Different results for Fundamental Matrix in Matlab

Question

I am implementing stereo matching and as preprocessing I am trying to rectify images without camera calibration. I am using surf detector to detect and match features on images and try to align them. After I find all matches, I remove all that doesn't lie on the epipolar lines, using this function:

[fMatrix, epipolarInliers, status] = estimateFundamentalMatrix(...
  matchedPoints1, matchedPoints2, 'Method', 'RANSAC', ...
  'NumTrials', 10000, 'DistanceThreshold', 0.1, 'Confidence', 99.99);

inlierPoints1 = matchedPoints1(epipolarInliers, :);
inlierPoints2 = matchedPoints2(epipolarInliers, :);

figure; showMatchedFeatures(I1, I2, inlierPoints1, inlierPoints2);
legend('Inlier points in I1', 'Inlier points in I2');

Problem is, that if I run this function with the same data, I am still getting different results causing differences in resulted disparity map in each run on the same data Pulatively matched points are still the same, but inliners points differs in each run. Here you can see that some matches are different in result:

UPDATE: I thought that differences was caused by RANSAC method, but using LMedS, MSAC, I am still getting different results on the same data

Answer 1

EDIT: Admittedly, this is only a partial answer, since I am only explaining why this is even possible with these fitting methods and not how to improve the input keypoints to avoid this problem from the start. There are problems with the distribution of your keypoint matches, as noted in the other answers, and there are ways to address that at the stage of keypoint detection. But, the reason the same input can yield different results for repeated executions of estimateFundamentalMatrix with the same pairs of keypoints is because of the following. (Again, this does not provide sound advice for improving keypoints so as to solve this problem).

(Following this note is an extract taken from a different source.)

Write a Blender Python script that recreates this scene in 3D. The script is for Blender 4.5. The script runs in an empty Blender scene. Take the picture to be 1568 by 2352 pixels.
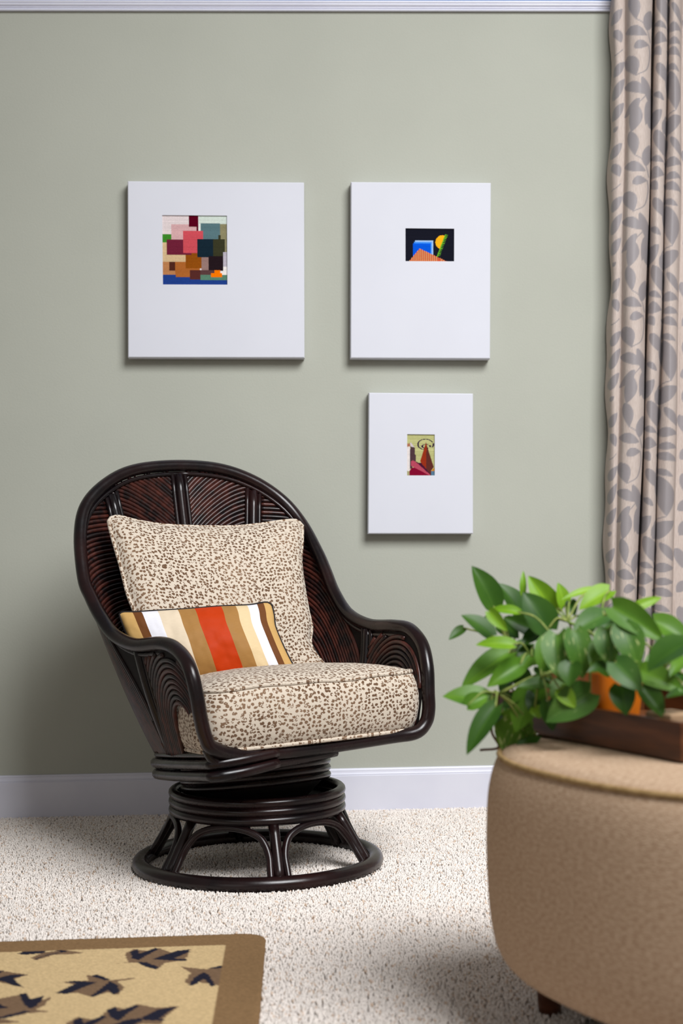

The reason for different results on repeated executions, is related to the the RANSAC method (and LMedS and MSAC). They all utilize stochastic (random) sampling and are thus non-deterministic. All methods except Norm8Point operate by randomly sampling 8 pairs of points at a time for (up to) NumTrials.

But first, note that the different results you get for the same inputs are not equally suitable (they will not have the same residuals) but the search space can easily lead to any such minimum because the optimization algorithms are not deterministic. As the other answers rightly suggest, improve your keypoints and this won't be a problem, but here is why the robust fitting methods can do this and some ways to modify their behavior.

Notice the documentation for the 'NumTrials' option (ADDED NOTE: changing this is not the solution, but this does explain the behavior):

'NumTrials' — Number of random trials for finding the outliers 500 (default) | integer

Number of random trials for finding the outliers, specified as the comma-separated pair consisting of 'NumTrials' and an integer value. This parameter applies when you set the Method parameter to LMedS, RANSAC, MSAC, or LTS.

MSAC (M-estimator SAmple Consensus) is a modified RANSAC (RANdom SAmple Consensus). Deterministic algorithms for LMedS have exponential complexity and thus stochastic sampling is practically required.

Before you decide to use Norm8Point (again, not the solution), keep in mind that this method assumes NO outliers, and is thus not robust to erroneous matches. Try using more trials to stabilize the other methods (EDIT: I mean, rather than switching to Norm8Point, but if you are able to back up in your algorithms then address the the inputs -- the keypoints -- as a first line of attack). Also, to reset the random number generator, you could do rng('default') before each call to estimateFundamentalMatrix. But again, note that while this will force the same answer each run, improving your key point distribution is the better solution in general.